The first floor offers a second, less famous reflection view. Here, a writing desk positioned before a moss garden creates a green-and-gold mirror effect that is subtler than the upstairs spectacle but, in many ways, more beautiful. The moss garden is quieter in its palette — emerald greens, soft golds, the occasional rust-red accent — and the reflection has a dreamlike softness. Because most visitors focus entirely on the famous second-floor view, the first-floor room is often nearly empty. Take your time here. Sit on the tatami, let your eyes adjust, and watch the reflection sharpen.
Insider Tips
Book the earliest time slot available. Morning light — particularly between 10:00 AM and 11:00 AM — creates the clearest reflections on the lacquered desk surface. As the sun moves higher and the light becomes more diffused, the reflection softens. The first slot of the day is both the most visually rewarding and typically the least crowded, as many visitors prefer later times.
Spend time on the first floor. There is a second reflection view downstairs that far fewer people photograph — a moss garden reflected in another polished desk surface. The palette is cooler and greener than the famous maple reflection upstairs, and the room is often nearly empty. This quieter view may be the one that stays with you longest.
Combine with a day trip to Ohara. The Yase area where Ruriko-in sits is on the way to Ohara, a mountain village with two exceptional temples — Sanzen-in and Jakkoin — that offer superb autumn colour with a fraction of central Kyoto’s crowds. A bus from Yase reaches Ohara in roughly twenty minutes. Together, Ruriko-in and Ohara make a full day of autumn colour away from the tourist center.
Nearby Spots
Ohara (Sanzen-in Temple)
A twenty-minute bus ride north into the mountains. Sanzen-in’s moss garden with its small stone Jizo statues is one of Kyoto’s most beloved scenes. The surrounding village of Ohara offers traditional farmhouses, pickled vegetable shops, and a pace of life that feels decades removed from the city.

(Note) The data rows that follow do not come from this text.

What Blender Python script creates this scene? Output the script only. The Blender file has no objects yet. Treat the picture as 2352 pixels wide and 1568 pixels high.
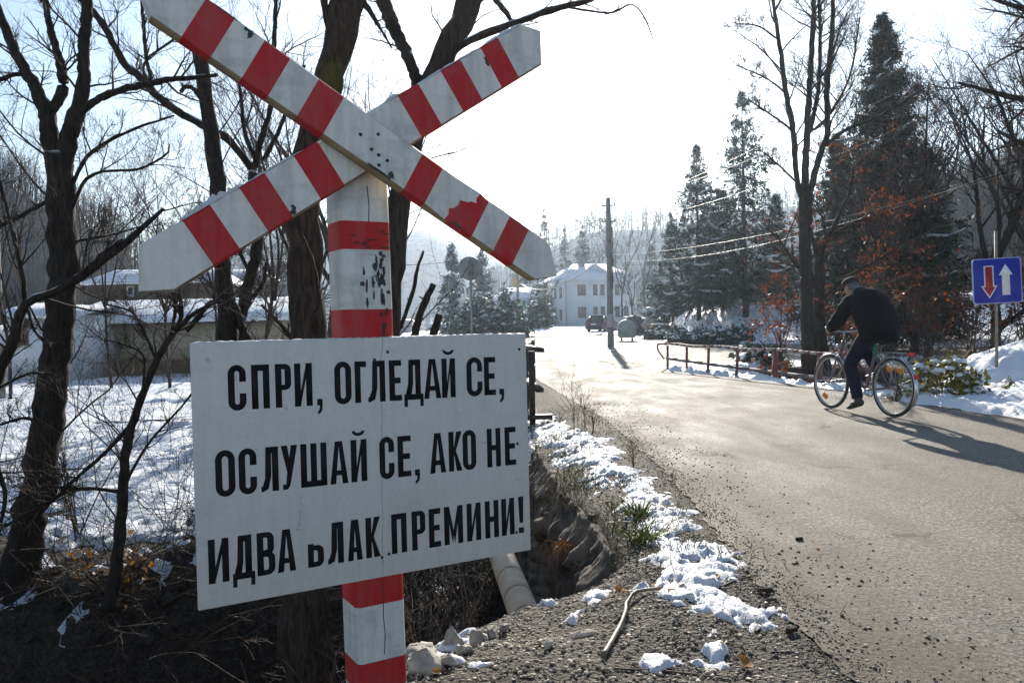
import bpy, math, random
import numpy as np
from mathutils import Vector, Matrix, noise as mnoise
from math import radians as rad, sin, cos, pi, sqrt
S = bpy.context.scene
COL = S.collection
# ------------------------------------------------------------------ camera, sky, sun, exposure
FPX = 1907.0; EYE = 1.2
PIT = math.atan(44 / FPX); ROL = math.atan(.021)
F0 = np.array([0, cos(PIT), -sin(PIT)]); U0 = np.array([0, sin(PIT), cos(PIT)]); R0 = np.array([1., 0, 0])
CR = R0 * cos(ROL) - U0 * sin(ROL); CU = U0 * cos(ROL) + R0 * sin(ROL); CF = F0
CAMP = np.array([0, 0, EYE])
cam = bpy.data.cameras.new('camera'); camo = bpy.data.objects.new('camera', cam); COL.objects.link(camo)
cam.sensor_width = 36; cam.lens = 36 * FPX / 2352; cam.clip_end = 6000; cam.clip_start = .05
camo.matrix_world = Matrix(((CR[0], CU[0], -CF[0], 0), (CR[1], CU[1], -CF[1], 0), (CR[2], CU[2], -CF[2], EYE), (0, 0, 0, 1)))
S.camera = camo
SUN_AZ, SUN_EL = rad(5.5), rad(21.5)
W = bpy.data.worlds.new("World"); S.world = W; W.use_nodes = True
wn = W.node_tree; bg = wn.nodes['Background']
sky = wn.nodes.new('ShaderNodeTexSky'); sky.sky_type = 'NISHITA'; sky.sun_disc = False
sky.sun_elevation = SUN_EL; sky.sun_rotation = SUN_AZ; sky.air_density = 1.0; sky.dust_density = .35; sky.ozone_density = 1.4
# thin cirrus veil in the sky
tc = wn.nodes.new('ShaderNodeTexCoord'); mp = wn.nodes.new('ShaderNodeMapping'); mp.inputs['Scale'].default_value = (1.3, 1.3, 6)
nz = wn.nodes.new('ShaderNodeTexNoise'); nz.inputs['Scale'].default_value = 2.2; nz.inputs['Detail'].default_value = 8; nz.inputs['Roughness'].default_value = .6
rp = wn.nodes.new('ShaderNodeValToRGB'); rp.color_ramp.elements[0].position = .46; rp.color_ramp.elements[1].position = .78
rp.color_ramp.elements[1].color = (.28, .28, .28, 1)
mx = wn.nodes.new('ShaderNodeMixRGB'); mx.inputs[2].default_value = (6.0, 6.2, 6.6, 1)
wn.links.new(tc.outputs['Generated'], mp.inputs[0]); wn.links.new(mp.outputs[0], nz.inputs[0]); wn.links.new(nz.outputs[0], rp.inputs[0])
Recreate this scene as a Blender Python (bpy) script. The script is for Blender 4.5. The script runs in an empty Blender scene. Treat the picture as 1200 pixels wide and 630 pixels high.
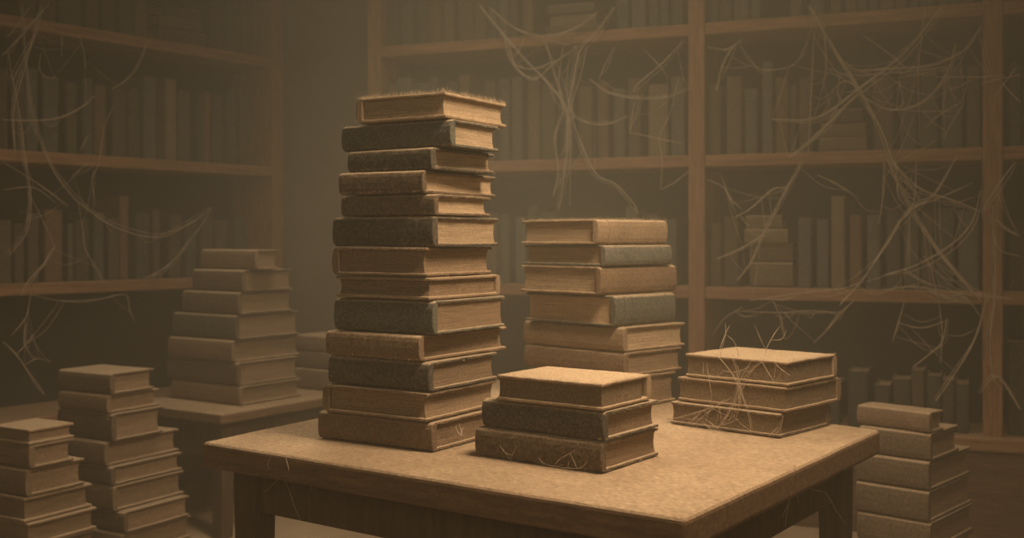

Exceptional autumn colour throughout November.
Yase-Hiei Area
The Eizan cable car near Yase-Hieizanguchi Station carries you up toward Mount Hiei, offering panoramic views of the northern Kyoto mountains in autumn colour. The cable car ride itself, ascending through a canopy of maples, is one of the region’s hidden pleasures. At the top, trails connect to the Enryaku-ji temple complex on the summit.
A table, a window, and a garden — nothing more. Ruriko-in proves that the most extraordinary beauty sometimes requires the simplest frame. Sit still, look closely, and let the world double itself before your eyes.